Question

A proton is accelerating in a cyclotron where the applied magnetic field is $2\text{T}$ . If the potential gap is effectively $100\text{kV}$ , then find the number of revolutions made by the proton between the “dees” to acquire kinetic energy of $20\text{MeV}$ .
A) 100
B) 150
C) 200
D) 300

Answer 1

Hint: Both the “dees” of the cyclotron are identical, so one-half revolution will be completed in one of the “dees” while the other half will be completed in the other one. So the kinetic energy for one complete revolution will be twice the product of the charge of the proton and the potential gap between the “dees”. Then the number of revolutions to be done by the proton to obtain the given kinetic energy can be easily obtained.

Formula used:
-The kinetic energy of a charge in a cyclotron after $N$ number of revolutions is given by, $K=2NqV$ where $q$ is the charge and $V$ is the potential difference between the “dees” of the cyclotron.

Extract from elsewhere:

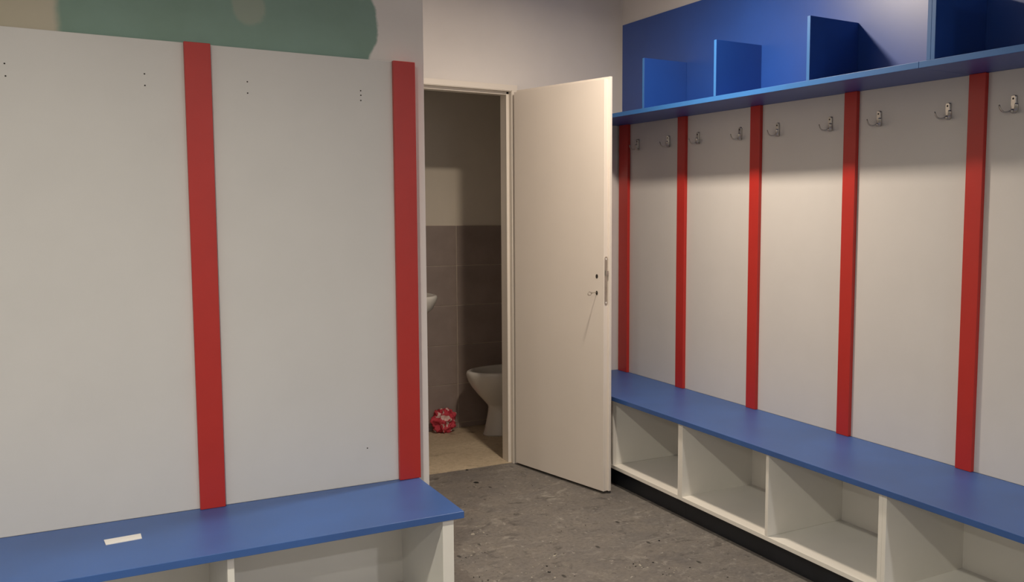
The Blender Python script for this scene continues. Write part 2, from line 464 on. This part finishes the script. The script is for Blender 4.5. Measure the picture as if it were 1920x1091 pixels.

Complete step by step solution:
Step 1: List the known parameters of the given problem.

The magnetic field applied is given to be $B=2\text{T}$ .
The potential difference maintained between the two “dees” is given to be $V=100\text{kV}=100\times {10}^3={10}^5\text{V}$ .
The charge of the proton will be the charge of the electron but positive i.e., $q=e=1\cdot 6\times {10}^{-19}\text{C}$
The kinetic energy acquired by the proton after $N$ number of revolutions is given to be $K_N=20\text{MeV}=20\times {10}^6\times \text{1}\cdot \text{6}\times \text{1}{\text{0}}^{-19}\text{V}$ .

Step 2: Express the kinetic energy acquired by the proton after one revolution.
The kinetic energy of the proton revolving in the given cyclotron after one revolution $\left(N=1\right)$ can be expressed as $K_1=2NeV=2eV$ ------- (1)
Substituting for $V=100\text{kV}$ and $e=1\cdot 6\times {10}^{-19}\text{C}$ in equation (1) we get the kinetic energy of the proton after one complete revolution as $K_1=2\times \left(1\cdot 6\times {10}^{-19}\right)\times {10}^5\text{V}$ .

Step 3: Using equation (1) obtain the number of revolutions made by the proton to acquire the given kinetic energy.
Equation (1) gives the kinetic energy of the proton after $N$ revolutions as $K_N=2NeV$ and that after one revolution as $K_1=2eV$
Then the number of revolution can be expressed as $N={\displaystyle \frac{K_N}{K_1}}$ ------- (2)
Substituting for $K_N=20\times {10}^6\times \text{1}\cdot \text{6}\times \text{1}{\text{0}}^{-19}\text{V}$ and $K_1=2\times \left(1\cdot 6\times {10}^{-19}\right)\times {10}^5\text{V}$ in equation (2) we get, $N={\displaystyle \frac{20\times {10}^6\times \left(\text{1}\cdot \text{6}\times \text{1}{\text{0}}^{-19}\right)\text{V}}{2\times \text{1}\cdot \text{6}\times \text{1}{\text{0}}^{-19}\times {10}^5\text{V}}}=100$
$\therefore$ The required number of revolutions is 100.

So, the correct option is A.

Note: The given value of the applied magnetic field is unnecessary for our calculations. While substituting values of physical quantities in an equation make sure that the transparency of units is maintained. If this is not the case, then the necessary conversion of units must be done. Here we converted the potential gap expressed in kilovolts into volts and the given kinetic energy of the proton expressed in mega electron-volts into volts before substituting their values in equations (1) and (2) respectively.